Transaction time has nothing to do with confirmation time.
CC transaction is instant but takes 60 days to confirm.
It does matter when you have a retail transaction and you don't know who your customer is, for example the food markets in developing countries where any one can walk in and buy some fresh meat or vegetables. The vendor is moving fast. And most people don't have identification any way.
Also it would matter in retail transactions in the developed countries where fake identification would even be possible in some cases.
And do we really want to move to a world where we carry our identification on an RFID chip in our body in order to make it efficient!
True the merchant could accept the cost of fraud as a cost of doing business, as is the case with online merchants which accept credit cards. However, note that many retail merchants operate on razor thin margins.

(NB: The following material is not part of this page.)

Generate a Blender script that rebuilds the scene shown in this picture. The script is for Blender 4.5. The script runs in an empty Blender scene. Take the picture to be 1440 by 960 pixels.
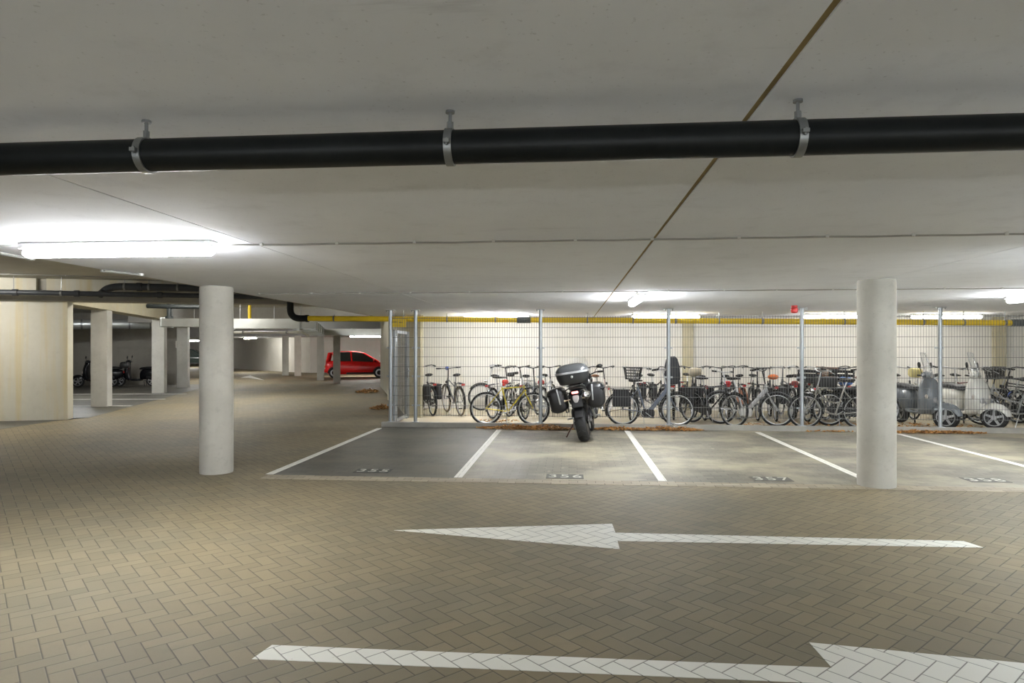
import bpy, math, random
from math import sin, cos, pi, radians, sqrt, atan, atan2
from mathutils import Vector, Matrix
random.seed(7)
scn = bpy.context.scene
COL = scn.collection
# ------------------------------------------------------------------ measuring: photo pixel -> place
F, CX, HY, EYE = 920.0, 720.0, 491.0, 1.58
TH = atan(80/F); SN, CS = sin(TH), cos(TH)
def P3(px, py, d):
    xc = (px-CX)/F*d
    return Vector((xc*CS-d*SN, xc*SN+d*CS, EYE-(py-HY)*d/F))
def G(px, py, z=0.0):
    return P3(px, py, (EYE-z)*F/(py-HY))
def XatY(px, Y):
    k = (px-CX)/F; d = Y/(k*SN+CS)
    return k*d*CS-d*SN
CEIL, HICEIL = 2.38, 3.16
# rotated wing on the left
FI = radians(19); U = Vector((cos(FI), sin(FI), 0)); V = Vector((-sin(FI), cos(FI), 0)); P0 = Vector((-11.21, 13.76, 0))
def W(u, v, z=0.0): return P0+U*u+V*v+Vector((0, 0, z))

# ------------------------------------------------------------------ materials
MATS = {}
class NT:
    def __init__(s, name):
        s.m = bpy.data.materials.new(name); s.m.use_nodes = True
        s.t = s.m.node_tree; s.t.nodes.clear()
        s.out = s.t.nodes.new('ShaderNodeOutputMaterial')
        s.b = s.t.nodes.new('ShaderNodeBsdfPrincipled')
        s.t.links.new(s.b.outputs[0], s.out.inputs[0])
    def n(s, typ, **kw):
        o = s.t.nodes.new(typ)
        for k, v in kw.items(): setattr(o, k, v)
        return o
    def L(s, a, b): s.t.links.new(a, b)
    def M(s, op, a, b=None, c=None):
        o = s.t.nodes.new('ShaderNodeMath'); o.operation = op
        for i, x in enumerate((a, b, c)):
            if x is None: continue
            if isinstance(x, (int, float)): o.inputs[i].default_value = x
            else: s.L(x, o.inputs[i])
        return o.outputs[0]
    def mix(s, f, a, b):
        o = s.t.nodes.new('ShaderNodeMix'); o.data_type = 'RGBA'
        for i, x in ((0, f), (6, a), (7, b)):
            if isinstance(x, (int, float)): o.inputs[i].default_value = x
            elif isinstance(x, tuple): o.inputs[i].default_value = (*x, 1)
            else: s.L(x, o.inputs[i])
        return o.outputs[2]
    def pos(s): return s.n('ShaderNodeNewGeometry').outputs['Position']
    def noise(s, scale, vec, detail=4, rough=.55, dist=0.0):
        o = s.n('ShaderNodeTexNoise'); o.inputs['Scale'].default_value = scale
        o.inputs['Detail'].default_value = detail; o.inputs['Roughness'].default_value = rough
        o.inputs['Distortion'].default_value = dist
        s.L(vec, o.inputs['Vector']); return o.outputs[0]
    def ramp(s, x, lo, hi):
        o = s.n('ShaderNodeMapRange'); o.interpolation_type = 'SMOOTHSTEP'
        s.L(x, o.inputs[0]); o.inputs[1].default_value = lo; o.inputs[2].default_value = hi
        return o.outputs[0]
    def scaled(s, vec, x, y, z, rot=0):
        o = s.n('ShaderNodeMapping'); s.L(vec, o.inputs[0])
        o.inputs['Scale'].default_value = (x, y, z); o.inputs['Rotation'].default_value = (0, 0, rot)
        return o.outputs[0]
    def bump(s, h, strength=.3, dist=.01):
        o = s.n('ShaderNodeBump'); o.inputs['Strength'].default_value = strength; o.inputs['Distance'].default_value = dist
        s.L(h, o.inputs['Height']); s.L(o.outputs[0], s.b.inputs['Normal'])
    def setc(s, x): s.L(x, s.b.inputs['Base Color'])
    def val(s, **kw):
        for k, v in kw.items():
            s.b.inputs[k.replace('_', ' ')].default_value = v
        return s.m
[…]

WalMart prefers debit cards I think.
Thus it is erroneous to assert that 1-confirmation delay isn't relevant in all cases.
And off-chain transactions do indeed bring us back to the issues of centralization required to deal with (abuse of) trust, which is of course a slippery slope just as how putting our gold on deposit in the 1800s and trading in certificates lead us to bank failures (due to fractional reserves lending of certificates, i.e. cheating) and then finally a central bank to prevent corrections (i.e. prevent debt defaults) and keep the debt increasing non-stop for the past 80 years or so without correction (thus leading to a horrific global implosion coming before 2020).